The Mascherano story was a side-show, a bit of fancy-that, even if it could be argued it was illuminating as to the way the England manager thinks. But the second story was far more embarrassing.
It may not seem a big deal. But consider it for a minute. For an England manager to announce on the Football Association’s website, on December 29, that “we’ve all agreed that we are going to get together at the end of January” and then to have to scrap that because it has been vetoed by Premier League managers is more than a little humiliating.
“We’ll meet somewhere, hopefully very centrally in the country, so we can at least have some chance to review the game that we played last,” Hodgson enthused. No, you will not, the managers said.
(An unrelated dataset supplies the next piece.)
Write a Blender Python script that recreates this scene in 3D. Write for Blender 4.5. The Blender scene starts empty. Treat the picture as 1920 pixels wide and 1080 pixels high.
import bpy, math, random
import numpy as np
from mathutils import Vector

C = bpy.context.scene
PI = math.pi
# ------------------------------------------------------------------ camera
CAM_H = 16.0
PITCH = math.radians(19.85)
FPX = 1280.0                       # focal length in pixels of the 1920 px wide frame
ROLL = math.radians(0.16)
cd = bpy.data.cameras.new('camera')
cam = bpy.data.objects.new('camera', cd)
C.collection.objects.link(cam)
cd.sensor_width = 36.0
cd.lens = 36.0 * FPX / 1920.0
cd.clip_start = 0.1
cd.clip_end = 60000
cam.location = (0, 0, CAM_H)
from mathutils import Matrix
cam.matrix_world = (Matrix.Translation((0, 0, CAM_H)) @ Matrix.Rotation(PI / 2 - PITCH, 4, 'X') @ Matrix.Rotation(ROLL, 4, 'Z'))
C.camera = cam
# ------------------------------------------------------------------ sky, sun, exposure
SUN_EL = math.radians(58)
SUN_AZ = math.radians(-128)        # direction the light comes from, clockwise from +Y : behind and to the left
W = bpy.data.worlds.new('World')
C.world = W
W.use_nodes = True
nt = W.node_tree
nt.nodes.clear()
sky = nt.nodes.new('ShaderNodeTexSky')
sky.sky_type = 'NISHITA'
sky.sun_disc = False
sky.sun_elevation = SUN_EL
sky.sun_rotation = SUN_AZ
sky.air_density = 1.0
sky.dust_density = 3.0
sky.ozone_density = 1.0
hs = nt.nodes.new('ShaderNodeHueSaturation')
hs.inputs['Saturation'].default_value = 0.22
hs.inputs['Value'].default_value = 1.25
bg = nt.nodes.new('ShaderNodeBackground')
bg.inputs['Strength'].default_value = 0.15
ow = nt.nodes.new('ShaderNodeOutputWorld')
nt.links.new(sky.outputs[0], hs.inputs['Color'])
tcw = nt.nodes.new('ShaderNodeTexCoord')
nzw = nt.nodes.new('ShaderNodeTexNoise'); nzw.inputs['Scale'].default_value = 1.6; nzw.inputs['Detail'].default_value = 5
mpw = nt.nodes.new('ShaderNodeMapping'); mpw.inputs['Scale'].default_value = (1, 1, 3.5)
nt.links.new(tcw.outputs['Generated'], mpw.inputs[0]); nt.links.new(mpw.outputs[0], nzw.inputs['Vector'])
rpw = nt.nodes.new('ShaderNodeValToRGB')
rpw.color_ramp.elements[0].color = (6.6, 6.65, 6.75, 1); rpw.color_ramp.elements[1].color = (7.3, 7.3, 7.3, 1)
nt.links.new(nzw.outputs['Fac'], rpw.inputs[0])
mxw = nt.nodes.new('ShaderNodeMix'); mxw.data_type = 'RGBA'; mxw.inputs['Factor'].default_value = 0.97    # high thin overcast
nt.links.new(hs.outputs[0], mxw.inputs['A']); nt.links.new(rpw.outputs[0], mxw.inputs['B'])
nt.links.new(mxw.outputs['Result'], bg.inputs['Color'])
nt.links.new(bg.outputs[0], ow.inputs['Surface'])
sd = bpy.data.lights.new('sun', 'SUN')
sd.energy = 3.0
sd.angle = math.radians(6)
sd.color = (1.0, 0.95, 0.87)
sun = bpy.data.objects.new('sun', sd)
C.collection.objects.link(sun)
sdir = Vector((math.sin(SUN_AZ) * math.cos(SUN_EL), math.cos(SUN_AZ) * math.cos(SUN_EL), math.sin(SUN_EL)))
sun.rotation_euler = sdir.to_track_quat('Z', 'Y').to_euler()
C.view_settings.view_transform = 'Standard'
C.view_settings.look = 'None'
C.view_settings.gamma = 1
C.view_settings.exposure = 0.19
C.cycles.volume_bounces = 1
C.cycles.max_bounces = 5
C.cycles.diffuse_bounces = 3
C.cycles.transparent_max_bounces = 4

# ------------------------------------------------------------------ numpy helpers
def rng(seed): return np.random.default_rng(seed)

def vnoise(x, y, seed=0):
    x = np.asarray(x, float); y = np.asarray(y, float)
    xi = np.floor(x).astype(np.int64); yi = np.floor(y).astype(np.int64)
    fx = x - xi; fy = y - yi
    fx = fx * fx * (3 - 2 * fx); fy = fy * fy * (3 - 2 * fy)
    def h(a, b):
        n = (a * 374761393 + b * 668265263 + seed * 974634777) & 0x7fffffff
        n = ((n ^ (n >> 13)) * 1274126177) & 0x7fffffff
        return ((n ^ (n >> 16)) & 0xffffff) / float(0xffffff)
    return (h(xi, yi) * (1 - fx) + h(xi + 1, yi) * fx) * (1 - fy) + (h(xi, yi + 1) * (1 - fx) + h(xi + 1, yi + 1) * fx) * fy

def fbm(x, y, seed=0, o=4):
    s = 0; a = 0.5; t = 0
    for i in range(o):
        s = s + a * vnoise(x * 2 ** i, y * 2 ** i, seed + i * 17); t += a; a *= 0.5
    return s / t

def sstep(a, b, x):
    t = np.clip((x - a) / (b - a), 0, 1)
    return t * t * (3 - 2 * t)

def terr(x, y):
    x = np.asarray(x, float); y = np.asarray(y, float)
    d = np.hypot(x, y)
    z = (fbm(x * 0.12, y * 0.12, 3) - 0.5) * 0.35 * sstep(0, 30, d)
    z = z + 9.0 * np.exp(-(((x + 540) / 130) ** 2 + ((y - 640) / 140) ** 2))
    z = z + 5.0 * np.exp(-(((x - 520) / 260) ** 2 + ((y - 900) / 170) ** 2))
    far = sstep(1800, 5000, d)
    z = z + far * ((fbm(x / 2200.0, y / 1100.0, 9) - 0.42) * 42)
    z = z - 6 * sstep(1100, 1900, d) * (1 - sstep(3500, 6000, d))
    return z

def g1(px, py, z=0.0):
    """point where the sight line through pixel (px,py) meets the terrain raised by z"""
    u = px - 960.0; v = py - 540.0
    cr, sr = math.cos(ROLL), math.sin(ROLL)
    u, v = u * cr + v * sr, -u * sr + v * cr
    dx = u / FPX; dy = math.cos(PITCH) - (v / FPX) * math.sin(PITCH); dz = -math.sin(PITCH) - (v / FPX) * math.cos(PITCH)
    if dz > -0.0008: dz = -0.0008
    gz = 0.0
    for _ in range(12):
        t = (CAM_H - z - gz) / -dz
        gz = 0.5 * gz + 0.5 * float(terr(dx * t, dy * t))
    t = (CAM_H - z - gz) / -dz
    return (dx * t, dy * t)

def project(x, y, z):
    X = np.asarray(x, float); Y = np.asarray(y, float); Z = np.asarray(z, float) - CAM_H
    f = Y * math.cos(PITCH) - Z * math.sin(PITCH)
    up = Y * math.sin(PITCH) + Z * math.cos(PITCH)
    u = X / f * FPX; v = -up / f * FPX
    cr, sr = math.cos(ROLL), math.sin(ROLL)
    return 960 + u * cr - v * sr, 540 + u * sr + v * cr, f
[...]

Maybe it is not a great club-versus-country row, maybe it is simply a case of not being able to fit the meeting in with the fixture list – but did no-one at the FA think of that before Hodgson announced it? Did Hodgson himself not look at which date was feasible and check with the clubs involved as to whether it was okay to release the players to go to St George’s Park? Why the lack of communication? No-one is that busy not to check.
What is also embarrassing is that certain people at the FA knew the meeting was off at the end of last week – as revealed by The Sunday Telegraph last Sunday – but Hodgson himself was unaware until he returned from holiday last Saturday, still insisted it was on and eventually called some managers on Tuesday. Who told him it was not possible. It has not been a good week for him.